I didn’t go. I don’t think I even knew when it was. Was it recent? Earthstock is usually around Earth Day and I believe Earth Day was the other day, when Google’s logo was a flower garden. Was that for Earth Day? Maybe it was Mother’s Day. Are there other plant holidays? Does Google celebrate Professor Sprout’s birthday? I don’t really know.

You might think that this makes me incredibly unqualified to write an editorial about Earthstock. Maybe I don’t have strong feelings about it. But I do have strong feelings about the environment. After all, I worked at a nature center for 11 years, where I learned the best way to feed bearded dragons, the complete text of Dr. Seuss’ The Lorax, and how to make people feel guilty for not recycling.

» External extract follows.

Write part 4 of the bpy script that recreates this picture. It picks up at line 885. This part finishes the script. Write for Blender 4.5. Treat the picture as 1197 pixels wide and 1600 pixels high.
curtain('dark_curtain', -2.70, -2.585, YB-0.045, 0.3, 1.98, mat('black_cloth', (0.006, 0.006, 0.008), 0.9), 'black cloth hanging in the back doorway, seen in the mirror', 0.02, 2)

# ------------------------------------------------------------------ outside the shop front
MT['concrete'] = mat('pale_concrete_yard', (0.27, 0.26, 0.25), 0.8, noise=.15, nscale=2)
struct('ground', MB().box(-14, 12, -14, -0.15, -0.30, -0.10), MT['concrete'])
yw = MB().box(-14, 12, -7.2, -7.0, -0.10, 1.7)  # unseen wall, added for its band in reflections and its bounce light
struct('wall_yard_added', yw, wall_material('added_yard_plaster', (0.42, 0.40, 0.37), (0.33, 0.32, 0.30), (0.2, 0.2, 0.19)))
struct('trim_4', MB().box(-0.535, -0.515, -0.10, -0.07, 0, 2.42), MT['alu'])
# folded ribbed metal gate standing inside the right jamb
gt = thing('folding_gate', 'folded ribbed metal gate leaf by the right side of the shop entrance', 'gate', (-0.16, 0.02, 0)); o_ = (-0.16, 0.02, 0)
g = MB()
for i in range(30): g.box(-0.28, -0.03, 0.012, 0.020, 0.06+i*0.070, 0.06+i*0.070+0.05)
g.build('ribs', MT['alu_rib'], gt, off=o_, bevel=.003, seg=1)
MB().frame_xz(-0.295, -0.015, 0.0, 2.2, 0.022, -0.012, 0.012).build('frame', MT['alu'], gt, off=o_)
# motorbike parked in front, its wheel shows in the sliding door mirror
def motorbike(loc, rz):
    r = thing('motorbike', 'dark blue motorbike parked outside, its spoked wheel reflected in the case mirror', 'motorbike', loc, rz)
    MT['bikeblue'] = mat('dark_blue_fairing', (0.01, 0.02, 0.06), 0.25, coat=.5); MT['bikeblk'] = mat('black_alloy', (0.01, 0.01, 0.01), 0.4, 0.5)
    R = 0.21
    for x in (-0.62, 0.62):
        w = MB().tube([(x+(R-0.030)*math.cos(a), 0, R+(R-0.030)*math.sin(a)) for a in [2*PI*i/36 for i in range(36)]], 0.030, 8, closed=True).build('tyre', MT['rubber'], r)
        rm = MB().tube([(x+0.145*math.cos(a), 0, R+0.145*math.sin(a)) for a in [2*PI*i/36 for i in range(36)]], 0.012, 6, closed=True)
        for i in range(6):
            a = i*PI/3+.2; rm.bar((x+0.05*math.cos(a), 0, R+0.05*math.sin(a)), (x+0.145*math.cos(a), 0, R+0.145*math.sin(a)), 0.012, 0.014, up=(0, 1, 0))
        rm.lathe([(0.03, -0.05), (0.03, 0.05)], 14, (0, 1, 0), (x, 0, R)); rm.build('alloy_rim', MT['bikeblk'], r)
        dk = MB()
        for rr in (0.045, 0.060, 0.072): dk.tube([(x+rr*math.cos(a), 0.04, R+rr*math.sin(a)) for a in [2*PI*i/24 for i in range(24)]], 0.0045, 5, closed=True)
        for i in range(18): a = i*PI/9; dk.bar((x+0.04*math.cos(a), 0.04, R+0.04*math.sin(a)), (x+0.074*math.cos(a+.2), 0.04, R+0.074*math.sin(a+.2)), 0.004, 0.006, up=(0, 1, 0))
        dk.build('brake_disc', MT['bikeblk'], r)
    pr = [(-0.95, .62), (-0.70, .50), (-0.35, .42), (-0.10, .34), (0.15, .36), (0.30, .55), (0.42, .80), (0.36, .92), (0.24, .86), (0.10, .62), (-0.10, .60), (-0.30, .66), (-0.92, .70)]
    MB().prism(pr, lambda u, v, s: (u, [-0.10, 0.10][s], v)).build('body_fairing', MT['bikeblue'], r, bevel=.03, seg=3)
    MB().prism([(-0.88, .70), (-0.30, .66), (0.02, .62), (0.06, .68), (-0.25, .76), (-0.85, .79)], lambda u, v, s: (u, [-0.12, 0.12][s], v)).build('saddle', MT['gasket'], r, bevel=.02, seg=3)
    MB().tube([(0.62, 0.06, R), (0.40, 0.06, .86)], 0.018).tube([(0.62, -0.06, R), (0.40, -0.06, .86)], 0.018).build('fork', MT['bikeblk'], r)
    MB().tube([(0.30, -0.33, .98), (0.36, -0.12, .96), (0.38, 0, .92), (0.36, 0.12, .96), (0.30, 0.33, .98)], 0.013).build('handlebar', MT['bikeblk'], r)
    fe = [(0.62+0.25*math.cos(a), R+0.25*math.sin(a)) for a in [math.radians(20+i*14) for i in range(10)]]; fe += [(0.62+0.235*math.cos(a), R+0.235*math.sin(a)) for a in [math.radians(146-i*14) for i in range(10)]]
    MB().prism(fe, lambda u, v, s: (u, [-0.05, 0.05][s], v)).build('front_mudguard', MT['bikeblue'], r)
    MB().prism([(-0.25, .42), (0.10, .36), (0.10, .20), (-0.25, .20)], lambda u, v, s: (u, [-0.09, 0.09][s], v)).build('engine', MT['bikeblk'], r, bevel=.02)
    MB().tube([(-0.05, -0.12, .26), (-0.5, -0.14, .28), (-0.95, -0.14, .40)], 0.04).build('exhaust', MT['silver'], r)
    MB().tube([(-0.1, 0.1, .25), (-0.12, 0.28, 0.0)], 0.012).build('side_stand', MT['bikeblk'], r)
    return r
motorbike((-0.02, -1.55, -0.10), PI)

Now, we could talk for hours about whether or not recycling is important. Is recycling going to save the earth? Well, I’ve read more-than-enough comic books to have determined that only Superman can do that. Sure, for every reason the EPA cites about why recycling is important, some kook on Wikipedia has posted a cynical retort. But as far as I’m concerned, recycling does a lot of good. Why spend hundreds of years waiting for your plastic bottle to decay when you could just turn it into another plastic bottle? It’s grade-school, nay, Sesame Street­­­-school logic. Keep the earth from being filthy.

Surely you’re following me here. So my question to you is simple: why aren’t you all recycling? Stony Brook really wants you to do so, even when it’s not Earthstock. The campus has a whole bunch of recycle bins; they’re almost everywhere that there’s a trash can. Yet every day, I see people tossing glass and plastic bottles into the garbage. It drives me crazy.

It’s a silly thing to get frustrated about, sure. But it’d be just as easy for me to stop complaining about it as it would be for everyone to throw things where they belong. If you’ve got a genuine issue with recycling, fine. Keep throwing bottles away. But if you’re just being lazy, why not reconsider? We don’t need an Earthstock to tell us what to do. I think what big events like Earthstock don’t show us is that conservation really needs to be basic and mundane. When you’re done with this issue of The Press, just put it in a paper recycling bin. Done. When you leave the bathroom, turn off the light. Done. When you’re considering driving from your dorm to the Union, maybe walk instead? It’s a nice day. And frankly, you could use the exercise.

After all, you shouldn’t need an Earthstock to get you to go outside. Just get going and do the right thing.